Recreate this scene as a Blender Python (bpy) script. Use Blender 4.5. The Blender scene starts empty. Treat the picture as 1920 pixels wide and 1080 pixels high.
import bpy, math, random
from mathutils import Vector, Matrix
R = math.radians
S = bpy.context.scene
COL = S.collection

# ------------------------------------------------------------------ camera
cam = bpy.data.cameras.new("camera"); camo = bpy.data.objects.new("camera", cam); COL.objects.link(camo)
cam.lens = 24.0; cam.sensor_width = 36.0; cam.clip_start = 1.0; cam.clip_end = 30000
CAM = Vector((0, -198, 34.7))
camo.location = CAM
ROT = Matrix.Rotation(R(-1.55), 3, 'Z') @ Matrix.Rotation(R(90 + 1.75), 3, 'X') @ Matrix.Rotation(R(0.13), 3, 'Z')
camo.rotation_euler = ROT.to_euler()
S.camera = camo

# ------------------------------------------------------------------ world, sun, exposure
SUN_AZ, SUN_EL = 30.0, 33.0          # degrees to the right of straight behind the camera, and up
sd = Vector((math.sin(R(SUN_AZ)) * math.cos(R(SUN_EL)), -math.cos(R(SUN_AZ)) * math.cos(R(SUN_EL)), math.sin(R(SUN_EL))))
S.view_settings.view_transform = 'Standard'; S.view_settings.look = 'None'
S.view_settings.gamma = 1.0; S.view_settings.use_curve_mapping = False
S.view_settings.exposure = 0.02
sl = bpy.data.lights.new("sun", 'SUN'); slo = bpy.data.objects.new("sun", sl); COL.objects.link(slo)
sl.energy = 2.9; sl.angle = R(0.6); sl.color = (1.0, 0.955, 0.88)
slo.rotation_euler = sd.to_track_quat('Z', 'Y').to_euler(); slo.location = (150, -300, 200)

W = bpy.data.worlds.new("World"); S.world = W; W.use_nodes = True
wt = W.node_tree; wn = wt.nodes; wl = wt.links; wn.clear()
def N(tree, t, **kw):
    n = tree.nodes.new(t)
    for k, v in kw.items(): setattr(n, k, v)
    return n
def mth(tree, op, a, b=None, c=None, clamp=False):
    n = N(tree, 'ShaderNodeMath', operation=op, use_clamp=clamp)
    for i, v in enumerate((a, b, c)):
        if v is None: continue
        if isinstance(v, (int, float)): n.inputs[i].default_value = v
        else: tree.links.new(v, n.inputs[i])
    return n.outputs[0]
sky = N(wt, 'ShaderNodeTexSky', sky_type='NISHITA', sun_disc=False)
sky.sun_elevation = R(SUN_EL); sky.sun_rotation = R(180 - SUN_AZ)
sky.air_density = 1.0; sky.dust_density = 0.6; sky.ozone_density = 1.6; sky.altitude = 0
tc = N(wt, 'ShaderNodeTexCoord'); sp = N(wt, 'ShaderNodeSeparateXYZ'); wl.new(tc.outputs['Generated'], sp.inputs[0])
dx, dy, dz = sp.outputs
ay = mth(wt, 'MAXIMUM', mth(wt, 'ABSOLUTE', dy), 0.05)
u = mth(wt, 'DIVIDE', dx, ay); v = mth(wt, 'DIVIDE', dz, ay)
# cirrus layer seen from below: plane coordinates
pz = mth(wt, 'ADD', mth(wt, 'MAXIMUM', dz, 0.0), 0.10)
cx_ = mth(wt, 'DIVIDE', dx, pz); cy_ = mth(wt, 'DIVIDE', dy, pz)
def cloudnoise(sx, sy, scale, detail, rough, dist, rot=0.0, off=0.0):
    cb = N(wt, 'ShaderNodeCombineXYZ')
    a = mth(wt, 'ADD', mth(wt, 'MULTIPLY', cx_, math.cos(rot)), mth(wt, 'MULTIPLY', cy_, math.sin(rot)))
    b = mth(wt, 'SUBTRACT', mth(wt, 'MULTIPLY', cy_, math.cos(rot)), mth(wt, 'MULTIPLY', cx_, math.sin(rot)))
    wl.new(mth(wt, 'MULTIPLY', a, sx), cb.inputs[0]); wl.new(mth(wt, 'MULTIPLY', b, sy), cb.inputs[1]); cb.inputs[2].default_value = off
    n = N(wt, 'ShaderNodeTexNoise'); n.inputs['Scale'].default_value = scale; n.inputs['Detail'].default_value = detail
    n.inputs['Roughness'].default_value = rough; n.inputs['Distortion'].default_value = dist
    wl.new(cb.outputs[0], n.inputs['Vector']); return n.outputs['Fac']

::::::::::

• _Given exercise_
Of the lines in this listing, report how many contain the string "scene", and give the number only.

• _Written solution_
2